The metadata that defines Siebel CRM objects and other files, such as web templates and style sheets, is divided in several architectural layers. Figure 5 illustrates the architecture.

Figure 5. Siebel Object Architecture

The architecture includes the following layers:

  1. Physical user interface objects layer. Includes the physical files, templates, style sheets, and other metadata that reference files that render the user interface in the Siebel client.
  2. Logical user interface object layer. Includes object definitions for the user interface in the Siebel client. These objects define the visual elements that Siebel CRM displays to the user and with which the user interacts in a Web browser. A user interface object references a business object.
  3. Business object layer. Includes objects that define business logic and organizes data from underlying tables into logical units.
  4. Data objects layer. Includes object definitions that directly map the data structures from the underlying relational database to Siebel CRM. These objects provide access to those structures through object definitions in the business object layer.

Siebel CRM insulates objects in each layer of the Siebel object architecture from the layers above and below each layer, including the RDBMS (Relational Database Management System) at the bottom of the architecture. This allows you to change or customize Siebel objects in one layer without affecting other layers. Because Siebel CRM separates the database in the RDBMS from the object architecture, you can make database changes with only minimal affect on Siebel CRM.

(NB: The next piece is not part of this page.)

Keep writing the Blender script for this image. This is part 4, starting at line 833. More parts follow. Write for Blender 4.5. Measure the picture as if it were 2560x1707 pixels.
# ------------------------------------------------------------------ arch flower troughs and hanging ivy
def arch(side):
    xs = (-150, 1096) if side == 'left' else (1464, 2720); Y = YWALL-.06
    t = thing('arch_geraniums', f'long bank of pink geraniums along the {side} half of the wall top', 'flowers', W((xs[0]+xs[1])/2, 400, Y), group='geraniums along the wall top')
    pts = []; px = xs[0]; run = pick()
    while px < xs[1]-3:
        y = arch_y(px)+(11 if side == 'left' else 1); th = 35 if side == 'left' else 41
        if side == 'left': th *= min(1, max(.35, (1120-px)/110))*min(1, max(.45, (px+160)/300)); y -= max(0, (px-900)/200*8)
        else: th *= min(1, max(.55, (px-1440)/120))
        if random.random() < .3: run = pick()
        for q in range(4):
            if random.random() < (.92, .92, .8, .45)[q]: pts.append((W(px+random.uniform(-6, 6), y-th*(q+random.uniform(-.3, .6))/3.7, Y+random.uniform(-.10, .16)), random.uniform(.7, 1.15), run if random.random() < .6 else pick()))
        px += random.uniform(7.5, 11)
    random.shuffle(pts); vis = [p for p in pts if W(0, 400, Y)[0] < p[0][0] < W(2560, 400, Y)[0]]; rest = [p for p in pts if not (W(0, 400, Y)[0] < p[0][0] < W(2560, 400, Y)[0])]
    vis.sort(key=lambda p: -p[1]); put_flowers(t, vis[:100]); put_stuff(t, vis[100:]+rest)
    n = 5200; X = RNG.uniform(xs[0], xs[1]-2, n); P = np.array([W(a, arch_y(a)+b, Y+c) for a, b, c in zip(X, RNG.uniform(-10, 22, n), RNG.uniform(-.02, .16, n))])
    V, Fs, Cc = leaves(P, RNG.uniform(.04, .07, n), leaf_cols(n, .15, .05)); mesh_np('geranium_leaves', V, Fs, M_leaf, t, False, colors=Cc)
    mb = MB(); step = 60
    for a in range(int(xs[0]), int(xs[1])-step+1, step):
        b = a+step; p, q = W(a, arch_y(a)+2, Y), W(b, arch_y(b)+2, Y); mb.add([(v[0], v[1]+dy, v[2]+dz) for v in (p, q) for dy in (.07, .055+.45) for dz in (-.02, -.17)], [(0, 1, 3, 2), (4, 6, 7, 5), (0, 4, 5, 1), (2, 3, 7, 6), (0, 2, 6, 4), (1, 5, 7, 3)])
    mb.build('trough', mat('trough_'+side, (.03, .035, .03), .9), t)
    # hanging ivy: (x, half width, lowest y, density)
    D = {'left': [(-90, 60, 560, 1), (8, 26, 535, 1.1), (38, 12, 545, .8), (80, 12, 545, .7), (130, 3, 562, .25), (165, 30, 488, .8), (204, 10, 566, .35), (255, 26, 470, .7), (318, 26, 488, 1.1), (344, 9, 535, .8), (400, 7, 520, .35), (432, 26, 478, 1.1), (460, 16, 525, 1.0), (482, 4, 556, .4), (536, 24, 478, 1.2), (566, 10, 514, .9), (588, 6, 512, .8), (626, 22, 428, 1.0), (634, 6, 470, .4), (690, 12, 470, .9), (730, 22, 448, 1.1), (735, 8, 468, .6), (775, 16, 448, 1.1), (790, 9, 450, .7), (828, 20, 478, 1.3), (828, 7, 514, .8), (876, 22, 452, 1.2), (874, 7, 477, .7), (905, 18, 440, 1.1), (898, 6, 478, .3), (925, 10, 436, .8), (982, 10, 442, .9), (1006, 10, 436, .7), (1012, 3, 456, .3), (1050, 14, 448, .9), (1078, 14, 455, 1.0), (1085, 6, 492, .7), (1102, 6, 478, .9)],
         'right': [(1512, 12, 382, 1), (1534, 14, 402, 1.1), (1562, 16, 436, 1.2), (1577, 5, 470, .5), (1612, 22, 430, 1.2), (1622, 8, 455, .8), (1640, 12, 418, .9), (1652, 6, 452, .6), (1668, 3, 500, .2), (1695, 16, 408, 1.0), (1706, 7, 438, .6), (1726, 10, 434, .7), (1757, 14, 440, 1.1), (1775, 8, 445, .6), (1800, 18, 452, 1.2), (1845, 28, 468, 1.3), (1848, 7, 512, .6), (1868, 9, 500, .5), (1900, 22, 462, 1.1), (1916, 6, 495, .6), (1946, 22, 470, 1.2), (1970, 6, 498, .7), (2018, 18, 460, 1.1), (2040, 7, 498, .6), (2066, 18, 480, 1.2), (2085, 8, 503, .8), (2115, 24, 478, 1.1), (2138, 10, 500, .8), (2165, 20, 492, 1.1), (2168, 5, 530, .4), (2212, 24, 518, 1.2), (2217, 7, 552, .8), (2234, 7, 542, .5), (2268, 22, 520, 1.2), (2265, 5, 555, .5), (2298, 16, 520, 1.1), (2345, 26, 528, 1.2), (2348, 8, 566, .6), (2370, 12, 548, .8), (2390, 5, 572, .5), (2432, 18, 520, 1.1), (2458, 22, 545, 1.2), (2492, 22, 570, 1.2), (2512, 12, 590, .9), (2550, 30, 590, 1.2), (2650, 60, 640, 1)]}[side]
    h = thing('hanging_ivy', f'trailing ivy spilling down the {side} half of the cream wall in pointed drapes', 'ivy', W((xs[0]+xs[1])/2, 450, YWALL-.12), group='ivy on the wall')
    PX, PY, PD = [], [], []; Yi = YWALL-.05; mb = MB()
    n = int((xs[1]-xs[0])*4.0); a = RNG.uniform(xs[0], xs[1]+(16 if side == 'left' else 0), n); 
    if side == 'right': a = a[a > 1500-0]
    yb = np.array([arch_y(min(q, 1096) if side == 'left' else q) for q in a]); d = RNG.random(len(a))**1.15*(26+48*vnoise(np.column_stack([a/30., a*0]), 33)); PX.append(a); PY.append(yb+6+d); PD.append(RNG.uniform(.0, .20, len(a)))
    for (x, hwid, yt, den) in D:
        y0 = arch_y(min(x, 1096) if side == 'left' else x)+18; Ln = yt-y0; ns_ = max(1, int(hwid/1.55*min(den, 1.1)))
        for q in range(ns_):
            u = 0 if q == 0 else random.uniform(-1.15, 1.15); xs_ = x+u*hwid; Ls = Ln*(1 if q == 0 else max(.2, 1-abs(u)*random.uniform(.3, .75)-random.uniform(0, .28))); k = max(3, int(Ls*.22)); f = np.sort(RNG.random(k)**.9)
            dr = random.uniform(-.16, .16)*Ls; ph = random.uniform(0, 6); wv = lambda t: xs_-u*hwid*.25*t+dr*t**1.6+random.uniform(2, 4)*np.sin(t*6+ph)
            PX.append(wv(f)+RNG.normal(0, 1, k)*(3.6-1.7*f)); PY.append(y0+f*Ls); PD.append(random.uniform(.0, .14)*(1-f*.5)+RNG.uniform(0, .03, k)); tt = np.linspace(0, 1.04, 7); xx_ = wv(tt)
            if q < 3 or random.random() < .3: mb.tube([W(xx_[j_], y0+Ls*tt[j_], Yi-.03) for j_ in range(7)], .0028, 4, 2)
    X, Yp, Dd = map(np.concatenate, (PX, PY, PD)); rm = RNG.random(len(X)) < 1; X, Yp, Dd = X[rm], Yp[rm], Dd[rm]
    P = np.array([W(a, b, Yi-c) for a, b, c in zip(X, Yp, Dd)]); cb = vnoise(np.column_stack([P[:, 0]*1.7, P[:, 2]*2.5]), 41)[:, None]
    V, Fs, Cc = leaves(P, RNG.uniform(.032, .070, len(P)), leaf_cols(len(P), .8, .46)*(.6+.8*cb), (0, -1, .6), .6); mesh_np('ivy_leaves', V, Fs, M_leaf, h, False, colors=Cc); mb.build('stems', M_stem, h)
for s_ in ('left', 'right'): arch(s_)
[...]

For more information, see Configuring Siebel Business Applications.

About the Sequence You Use to Define Objects

It is useful to think of configuration tasks in terms of the Siebel object architecture. You might work from the bottom up, starting with data objects first, then business objects, and then user interface objects. Or you might work in one layer only, modifying objects as needed. For the NREC example in this book, you modify objects in the user interface layer first.